_Stated task_
Each line that holds the word "follow" is to be identified and copied.
============
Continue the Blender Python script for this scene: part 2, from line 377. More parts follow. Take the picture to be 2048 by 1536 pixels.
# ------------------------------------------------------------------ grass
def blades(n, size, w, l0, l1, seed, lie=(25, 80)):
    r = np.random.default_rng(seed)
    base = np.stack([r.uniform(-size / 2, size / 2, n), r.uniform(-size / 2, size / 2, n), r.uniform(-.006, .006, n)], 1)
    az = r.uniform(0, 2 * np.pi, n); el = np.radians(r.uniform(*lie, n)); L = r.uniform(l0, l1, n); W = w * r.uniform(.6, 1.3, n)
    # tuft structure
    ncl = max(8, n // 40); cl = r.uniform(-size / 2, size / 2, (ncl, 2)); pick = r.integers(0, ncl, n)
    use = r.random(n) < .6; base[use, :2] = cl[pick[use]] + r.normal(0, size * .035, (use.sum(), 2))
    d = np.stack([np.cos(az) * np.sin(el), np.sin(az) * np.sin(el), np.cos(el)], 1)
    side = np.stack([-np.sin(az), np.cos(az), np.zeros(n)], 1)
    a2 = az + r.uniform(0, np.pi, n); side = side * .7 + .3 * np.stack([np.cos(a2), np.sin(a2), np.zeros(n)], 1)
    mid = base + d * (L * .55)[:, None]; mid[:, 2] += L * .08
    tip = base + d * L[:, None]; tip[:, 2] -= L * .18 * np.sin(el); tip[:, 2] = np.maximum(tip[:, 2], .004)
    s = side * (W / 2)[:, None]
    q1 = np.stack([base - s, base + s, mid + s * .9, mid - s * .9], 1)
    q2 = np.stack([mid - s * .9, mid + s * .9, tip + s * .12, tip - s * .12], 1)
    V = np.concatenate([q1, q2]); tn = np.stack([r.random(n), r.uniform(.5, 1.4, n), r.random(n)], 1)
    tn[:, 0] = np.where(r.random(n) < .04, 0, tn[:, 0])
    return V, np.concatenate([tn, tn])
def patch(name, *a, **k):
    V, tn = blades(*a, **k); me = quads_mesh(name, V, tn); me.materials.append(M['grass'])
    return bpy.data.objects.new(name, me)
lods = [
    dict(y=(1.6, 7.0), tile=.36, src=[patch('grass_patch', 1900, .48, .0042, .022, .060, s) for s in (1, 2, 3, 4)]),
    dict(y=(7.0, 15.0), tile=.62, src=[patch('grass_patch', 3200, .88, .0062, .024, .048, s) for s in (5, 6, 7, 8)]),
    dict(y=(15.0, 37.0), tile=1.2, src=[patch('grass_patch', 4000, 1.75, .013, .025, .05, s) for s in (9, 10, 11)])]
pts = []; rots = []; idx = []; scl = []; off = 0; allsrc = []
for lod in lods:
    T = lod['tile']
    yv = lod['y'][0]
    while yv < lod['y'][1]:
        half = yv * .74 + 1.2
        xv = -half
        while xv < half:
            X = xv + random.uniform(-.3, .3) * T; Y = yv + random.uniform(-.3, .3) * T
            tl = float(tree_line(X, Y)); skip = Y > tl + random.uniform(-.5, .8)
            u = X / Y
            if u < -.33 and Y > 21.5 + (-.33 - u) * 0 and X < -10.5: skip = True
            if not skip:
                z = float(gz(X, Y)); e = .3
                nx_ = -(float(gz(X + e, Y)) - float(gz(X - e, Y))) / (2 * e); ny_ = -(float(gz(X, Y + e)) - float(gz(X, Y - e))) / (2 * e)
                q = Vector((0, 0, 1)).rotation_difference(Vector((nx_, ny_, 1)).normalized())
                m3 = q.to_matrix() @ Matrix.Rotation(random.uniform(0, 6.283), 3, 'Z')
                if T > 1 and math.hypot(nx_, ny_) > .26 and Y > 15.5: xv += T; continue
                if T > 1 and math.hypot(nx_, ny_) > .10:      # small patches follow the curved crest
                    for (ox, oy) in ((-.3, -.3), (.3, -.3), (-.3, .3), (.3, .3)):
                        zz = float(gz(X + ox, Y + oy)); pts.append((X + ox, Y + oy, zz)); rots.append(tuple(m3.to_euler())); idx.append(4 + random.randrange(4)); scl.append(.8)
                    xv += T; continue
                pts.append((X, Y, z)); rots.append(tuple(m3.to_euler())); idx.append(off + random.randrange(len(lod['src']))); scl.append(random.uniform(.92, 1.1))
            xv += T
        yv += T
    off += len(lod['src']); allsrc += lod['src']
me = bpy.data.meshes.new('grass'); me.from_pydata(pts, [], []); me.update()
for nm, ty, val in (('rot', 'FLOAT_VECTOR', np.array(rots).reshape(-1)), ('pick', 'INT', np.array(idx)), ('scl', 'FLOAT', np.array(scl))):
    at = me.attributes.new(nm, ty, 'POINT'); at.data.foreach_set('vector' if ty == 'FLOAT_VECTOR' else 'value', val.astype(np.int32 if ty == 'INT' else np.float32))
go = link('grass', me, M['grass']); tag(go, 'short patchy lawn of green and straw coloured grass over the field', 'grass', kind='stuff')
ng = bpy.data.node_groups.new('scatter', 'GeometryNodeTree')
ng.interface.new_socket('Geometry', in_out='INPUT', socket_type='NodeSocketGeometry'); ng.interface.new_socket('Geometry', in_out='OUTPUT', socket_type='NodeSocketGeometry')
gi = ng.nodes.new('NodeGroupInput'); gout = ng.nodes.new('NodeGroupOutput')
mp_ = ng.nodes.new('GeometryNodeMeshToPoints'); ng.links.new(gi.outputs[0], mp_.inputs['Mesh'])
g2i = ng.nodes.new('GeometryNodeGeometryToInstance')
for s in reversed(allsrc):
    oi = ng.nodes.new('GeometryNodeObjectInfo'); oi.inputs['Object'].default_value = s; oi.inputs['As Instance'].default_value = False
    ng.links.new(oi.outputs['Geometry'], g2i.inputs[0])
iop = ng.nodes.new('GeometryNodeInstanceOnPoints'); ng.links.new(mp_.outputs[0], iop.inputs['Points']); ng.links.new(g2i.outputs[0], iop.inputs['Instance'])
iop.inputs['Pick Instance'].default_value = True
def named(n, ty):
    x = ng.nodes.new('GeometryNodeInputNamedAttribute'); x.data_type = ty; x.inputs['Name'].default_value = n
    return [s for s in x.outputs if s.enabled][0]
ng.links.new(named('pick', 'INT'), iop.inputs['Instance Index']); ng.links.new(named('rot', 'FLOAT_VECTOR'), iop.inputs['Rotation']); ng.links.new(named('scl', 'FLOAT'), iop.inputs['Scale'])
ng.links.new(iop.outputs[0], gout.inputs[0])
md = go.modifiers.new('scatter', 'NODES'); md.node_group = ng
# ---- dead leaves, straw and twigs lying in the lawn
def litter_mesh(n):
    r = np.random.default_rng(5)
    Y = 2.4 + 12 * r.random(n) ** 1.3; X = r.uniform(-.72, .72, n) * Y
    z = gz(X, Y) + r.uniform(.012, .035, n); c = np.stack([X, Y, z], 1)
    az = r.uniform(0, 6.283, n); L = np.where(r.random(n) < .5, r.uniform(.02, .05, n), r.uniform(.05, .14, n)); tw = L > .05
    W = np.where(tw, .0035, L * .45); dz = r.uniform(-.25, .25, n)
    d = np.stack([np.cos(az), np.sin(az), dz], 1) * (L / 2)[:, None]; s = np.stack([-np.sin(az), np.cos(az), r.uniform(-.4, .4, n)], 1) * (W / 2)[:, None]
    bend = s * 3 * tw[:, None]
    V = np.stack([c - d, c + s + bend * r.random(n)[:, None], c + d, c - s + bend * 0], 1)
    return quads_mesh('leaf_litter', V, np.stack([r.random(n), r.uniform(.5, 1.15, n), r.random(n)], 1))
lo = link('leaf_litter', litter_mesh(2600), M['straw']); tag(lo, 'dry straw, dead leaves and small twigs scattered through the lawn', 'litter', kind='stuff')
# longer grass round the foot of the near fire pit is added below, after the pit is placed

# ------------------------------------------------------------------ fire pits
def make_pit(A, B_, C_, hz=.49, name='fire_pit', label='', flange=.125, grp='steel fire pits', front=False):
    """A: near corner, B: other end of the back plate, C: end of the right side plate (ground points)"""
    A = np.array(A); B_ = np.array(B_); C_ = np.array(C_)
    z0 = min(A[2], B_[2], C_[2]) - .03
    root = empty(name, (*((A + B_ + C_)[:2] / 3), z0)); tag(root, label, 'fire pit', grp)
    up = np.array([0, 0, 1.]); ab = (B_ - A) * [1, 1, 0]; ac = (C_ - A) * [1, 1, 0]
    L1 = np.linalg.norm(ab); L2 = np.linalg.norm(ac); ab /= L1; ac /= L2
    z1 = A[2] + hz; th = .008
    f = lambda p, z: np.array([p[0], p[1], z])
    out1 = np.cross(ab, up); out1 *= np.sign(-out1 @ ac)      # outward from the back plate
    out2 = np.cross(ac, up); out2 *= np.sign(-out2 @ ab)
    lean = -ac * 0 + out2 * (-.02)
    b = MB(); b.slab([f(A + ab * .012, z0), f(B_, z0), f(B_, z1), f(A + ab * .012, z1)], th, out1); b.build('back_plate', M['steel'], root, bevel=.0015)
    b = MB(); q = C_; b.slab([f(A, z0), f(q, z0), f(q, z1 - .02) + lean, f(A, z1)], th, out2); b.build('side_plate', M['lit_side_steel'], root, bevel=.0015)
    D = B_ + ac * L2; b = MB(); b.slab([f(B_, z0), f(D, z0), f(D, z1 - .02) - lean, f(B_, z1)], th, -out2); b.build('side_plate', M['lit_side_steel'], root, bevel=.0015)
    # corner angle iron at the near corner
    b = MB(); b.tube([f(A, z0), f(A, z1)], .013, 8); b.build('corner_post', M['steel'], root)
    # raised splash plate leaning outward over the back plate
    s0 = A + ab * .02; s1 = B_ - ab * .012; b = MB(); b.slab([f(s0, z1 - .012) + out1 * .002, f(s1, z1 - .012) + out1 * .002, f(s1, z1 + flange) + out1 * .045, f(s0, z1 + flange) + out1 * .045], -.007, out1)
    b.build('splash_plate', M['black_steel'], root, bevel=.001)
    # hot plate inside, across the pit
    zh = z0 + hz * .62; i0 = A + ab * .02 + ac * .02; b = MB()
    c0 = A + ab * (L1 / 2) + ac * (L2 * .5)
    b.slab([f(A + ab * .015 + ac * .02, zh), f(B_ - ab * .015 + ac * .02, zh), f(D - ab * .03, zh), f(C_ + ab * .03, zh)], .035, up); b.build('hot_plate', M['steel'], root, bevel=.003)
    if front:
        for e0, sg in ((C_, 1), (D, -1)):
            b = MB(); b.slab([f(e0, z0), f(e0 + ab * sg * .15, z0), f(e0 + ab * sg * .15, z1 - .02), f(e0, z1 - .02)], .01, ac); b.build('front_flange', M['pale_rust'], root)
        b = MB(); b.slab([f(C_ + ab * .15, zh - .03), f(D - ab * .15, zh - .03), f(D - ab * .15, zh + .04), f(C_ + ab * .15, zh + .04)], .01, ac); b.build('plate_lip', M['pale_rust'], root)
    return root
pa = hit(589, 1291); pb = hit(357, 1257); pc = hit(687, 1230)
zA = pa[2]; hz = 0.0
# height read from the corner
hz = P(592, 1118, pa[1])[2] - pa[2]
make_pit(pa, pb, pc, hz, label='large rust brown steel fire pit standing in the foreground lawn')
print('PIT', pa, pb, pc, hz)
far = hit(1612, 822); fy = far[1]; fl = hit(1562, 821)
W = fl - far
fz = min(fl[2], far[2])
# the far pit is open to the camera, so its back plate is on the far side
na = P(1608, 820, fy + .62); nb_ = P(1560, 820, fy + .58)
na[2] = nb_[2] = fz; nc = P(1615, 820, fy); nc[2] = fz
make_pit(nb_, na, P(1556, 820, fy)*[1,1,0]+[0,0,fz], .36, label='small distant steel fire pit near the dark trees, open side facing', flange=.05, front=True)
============
_The answer_
Continue the Blender Python script for this scene: part 2, from line 377. More parts follow. Take the picture to be 2048 by 1536 pixels.
                if T > 1 and math.hypot(nx_, ny_) > .10:      # small patches follow the curved crest